**What you are asked to do**
Retype nothing but the lines from the start of the material up to and including the line with "sc = bpy.context.scene;". Pictures don't belong in the copy.
>> BEGIN Dataset extract
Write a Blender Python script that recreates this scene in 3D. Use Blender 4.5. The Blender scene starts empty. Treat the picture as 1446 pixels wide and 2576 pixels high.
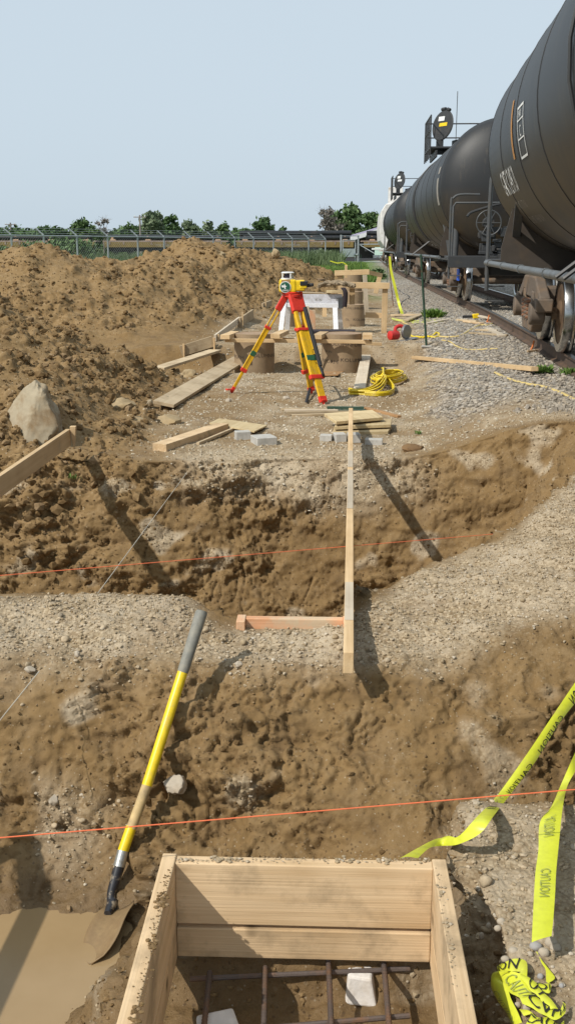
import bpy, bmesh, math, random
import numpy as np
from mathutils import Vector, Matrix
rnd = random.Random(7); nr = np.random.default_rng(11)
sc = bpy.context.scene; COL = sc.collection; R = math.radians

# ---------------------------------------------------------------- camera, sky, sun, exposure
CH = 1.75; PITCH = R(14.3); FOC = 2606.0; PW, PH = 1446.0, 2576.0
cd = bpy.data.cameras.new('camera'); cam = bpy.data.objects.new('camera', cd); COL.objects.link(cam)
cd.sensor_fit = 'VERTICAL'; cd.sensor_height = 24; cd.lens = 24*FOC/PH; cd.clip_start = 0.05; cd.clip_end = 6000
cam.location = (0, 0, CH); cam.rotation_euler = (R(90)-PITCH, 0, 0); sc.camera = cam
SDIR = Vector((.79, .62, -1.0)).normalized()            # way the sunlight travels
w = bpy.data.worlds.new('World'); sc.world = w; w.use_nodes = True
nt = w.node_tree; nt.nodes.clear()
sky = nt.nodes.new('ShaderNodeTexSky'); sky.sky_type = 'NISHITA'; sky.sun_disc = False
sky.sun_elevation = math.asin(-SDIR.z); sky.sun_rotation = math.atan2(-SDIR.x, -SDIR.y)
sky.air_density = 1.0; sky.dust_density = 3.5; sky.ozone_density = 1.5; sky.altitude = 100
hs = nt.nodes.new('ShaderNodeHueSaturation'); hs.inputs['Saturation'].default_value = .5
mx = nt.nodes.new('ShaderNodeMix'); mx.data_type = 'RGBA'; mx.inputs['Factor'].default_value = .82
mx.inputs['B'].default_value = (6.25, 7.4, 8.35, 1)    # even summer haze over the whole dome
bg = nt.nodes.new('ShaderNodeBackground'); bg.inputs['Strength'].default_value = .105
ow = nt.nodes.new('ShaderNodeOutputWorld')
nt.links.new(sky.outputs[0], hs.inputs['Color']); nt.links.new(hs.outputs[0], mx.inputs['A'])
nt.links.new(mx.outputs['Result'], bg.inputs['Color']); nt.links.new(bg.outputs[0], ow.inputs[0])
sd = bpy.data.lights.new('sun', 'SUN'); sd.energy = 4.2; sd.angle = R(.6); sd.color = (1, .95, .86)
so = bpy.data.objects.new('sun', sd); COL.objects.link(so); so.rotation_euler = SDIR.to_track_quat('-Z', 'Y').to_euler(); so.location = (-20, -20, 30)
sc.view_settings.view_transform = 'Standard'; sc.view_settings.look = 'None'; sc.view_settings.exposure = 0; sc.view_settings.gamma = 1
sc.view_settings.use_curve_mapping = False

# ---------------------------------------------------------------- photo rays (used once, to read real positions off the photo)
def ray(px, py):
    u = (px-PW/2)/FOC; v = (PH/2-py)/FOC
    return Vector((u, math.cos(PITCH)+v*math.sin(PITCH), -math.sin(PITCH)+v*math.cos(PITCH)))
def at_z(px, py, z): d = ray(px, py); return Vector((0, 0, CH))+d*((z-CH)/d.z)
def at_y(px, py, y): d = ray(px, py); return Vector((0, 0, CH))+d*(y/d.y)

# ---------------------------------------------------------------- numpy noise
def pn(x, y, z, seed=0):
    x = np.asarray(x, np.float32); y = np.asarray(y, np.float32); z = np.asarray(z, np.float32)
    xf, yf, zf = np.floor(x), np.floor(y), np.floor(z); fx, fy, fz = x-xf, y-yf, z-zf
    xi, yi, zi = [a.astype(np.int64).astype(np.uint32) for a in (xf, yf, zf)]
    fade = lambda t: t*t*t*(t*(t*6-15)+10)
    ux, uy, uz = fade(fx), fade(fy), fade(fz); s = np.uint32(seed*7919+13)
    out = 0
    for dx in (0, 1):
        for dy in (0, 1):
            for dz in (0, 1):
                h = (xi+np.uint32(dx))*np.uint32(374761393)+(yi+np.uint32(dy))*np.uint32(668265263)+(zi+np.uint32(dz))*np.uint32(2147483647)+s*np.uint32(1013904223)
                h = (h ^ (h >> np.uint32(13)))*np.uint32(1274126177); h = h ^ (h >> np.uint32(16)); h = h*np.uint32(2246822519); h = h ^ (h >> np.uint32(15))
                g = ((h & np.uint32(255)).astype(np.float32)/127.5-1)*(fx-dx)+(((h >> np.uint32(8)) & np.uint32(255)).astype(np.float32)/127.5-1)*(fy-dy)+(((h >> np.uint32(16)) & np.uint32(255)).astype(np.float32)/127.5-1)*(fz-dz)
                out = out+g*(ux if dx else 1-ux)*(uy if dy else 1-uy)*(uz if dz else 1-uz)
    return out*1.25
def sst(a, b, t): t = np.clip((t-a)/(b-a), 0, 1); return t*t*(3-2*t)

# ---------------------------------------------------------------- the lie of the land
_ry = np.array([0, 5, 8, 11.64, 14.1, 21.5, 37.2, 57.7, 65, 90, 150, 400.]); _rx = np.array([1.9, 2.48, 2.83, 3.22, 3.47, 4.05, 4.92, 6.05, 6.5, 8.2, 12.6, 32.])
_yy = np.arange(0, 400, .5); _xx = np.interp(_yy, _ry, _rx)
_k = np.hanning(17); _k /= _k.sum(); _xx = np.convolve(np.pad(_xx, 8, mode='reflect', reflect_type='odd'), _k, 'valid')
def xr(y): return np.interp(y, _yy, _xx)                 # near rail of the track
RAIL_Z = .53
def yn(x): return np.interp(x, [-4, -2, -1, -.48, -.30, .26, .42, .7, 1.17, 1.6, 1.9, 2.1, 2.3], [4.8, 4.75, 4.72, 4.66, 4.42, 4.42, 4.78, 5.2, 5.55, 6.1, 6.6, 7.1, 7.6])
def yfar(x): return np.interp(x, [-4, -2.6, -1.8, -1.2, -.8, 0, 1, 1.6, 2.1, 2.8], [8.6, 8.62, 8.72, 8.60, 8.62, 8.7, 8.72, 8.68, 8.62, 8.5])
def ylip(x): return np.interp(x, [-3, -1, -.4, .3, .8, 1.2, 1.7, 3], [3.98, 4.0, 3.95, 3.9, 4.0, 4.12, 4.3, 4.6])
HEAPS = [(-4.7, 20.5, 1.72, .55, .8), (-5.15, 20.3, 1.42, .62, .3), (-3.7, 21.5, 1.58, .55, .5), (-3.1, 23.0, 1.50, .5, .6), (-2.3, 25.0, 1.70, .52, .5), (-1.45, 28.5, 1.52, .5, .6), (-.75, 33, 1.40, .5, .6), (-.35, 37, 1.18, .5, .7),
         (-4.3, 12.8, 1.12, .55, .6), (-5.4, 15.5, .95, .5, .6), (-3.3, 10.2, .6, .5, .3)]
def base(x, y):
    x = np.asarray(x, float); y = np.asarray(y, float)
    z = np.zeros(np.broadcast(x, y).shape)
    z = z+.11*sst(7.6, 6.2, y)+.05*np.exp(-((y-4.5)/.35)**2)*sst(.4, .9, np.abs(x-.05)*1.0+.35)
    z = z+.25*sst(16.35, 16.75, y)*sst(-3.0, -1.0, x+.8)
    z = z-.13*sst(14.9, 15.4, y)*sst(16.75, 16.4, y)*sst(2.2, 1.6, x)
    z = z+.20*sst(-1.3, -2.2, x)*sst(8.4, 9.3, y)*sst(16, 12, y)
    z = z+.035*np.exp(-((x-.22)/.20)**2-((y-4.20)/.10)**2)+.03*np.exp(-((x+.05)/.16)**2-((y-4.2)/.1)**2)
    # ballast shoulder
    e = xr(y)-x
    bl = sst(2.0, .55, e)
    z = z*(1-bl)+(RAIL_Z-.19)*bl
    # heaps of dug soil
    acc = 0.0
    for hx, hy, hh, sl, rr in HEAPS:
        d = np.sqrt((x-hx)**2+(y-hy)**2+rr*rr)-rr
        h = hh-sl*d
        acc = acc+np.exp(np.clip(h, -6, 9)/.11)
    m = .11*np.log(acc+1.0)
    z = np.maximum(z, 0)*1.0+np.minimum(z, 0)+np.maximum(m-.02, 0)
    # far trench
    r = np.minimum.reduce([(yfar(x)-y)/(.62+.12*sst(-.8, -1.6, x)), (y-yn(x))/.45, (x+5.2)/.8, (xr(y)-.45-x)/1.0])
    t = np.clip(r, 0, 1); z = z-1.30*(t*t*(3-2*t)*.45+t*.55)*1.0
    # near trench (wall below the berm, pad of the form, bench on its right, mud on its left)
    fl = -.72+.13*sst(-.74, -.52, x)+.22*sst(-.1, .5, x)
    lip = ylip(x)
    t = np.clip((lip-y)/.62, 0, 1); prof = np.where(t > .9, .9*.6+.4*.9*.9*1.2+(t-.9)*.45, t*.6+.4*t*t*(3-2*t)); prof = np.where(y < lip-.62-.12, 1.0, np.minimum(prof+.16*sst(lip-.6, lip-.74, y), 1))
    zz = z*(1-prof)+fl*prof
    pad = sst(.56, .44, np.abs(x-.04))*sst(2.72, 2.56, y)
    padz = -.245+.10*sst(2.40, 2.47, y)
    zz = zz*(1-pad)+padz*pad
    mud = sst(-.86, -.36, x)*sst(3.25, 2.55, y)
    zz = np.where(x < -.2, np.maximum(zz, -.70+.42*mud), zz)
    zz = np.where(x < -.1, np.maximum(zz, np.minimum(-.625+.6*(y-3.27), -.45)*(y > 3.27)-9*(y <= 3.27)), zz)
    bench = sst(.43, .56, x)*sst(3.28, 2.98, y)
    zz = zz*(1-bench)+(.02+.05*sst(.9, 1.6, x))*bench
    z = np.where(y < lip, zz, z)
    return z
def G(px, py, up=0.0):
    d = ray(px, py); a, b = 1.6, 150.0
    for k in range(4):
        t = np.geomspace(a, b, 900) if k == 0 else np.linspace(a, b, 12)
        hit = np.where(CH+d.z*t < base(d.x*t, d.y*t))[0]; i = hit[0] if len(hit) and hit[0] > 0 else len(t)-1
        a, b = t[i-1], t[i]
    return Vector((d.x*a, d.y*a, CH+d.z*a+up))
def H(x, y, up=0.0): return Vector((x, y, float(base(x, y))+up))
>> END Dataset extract
**Response**
Write a Blender Python script that recreates this scene in 3D. Use Blender 4.5. The Blender scene starts empty. Treat the picture as 1446 pixels wide and 2576 pixels high.
import bpy, bmesh, math, random
import numpy as np
from mathutils import Vector, Matrix
rnd = random.Random(7); nr = np.random.default_rng(11)
sc = bpy.context.scene; COL = sc.collection; R = math.radians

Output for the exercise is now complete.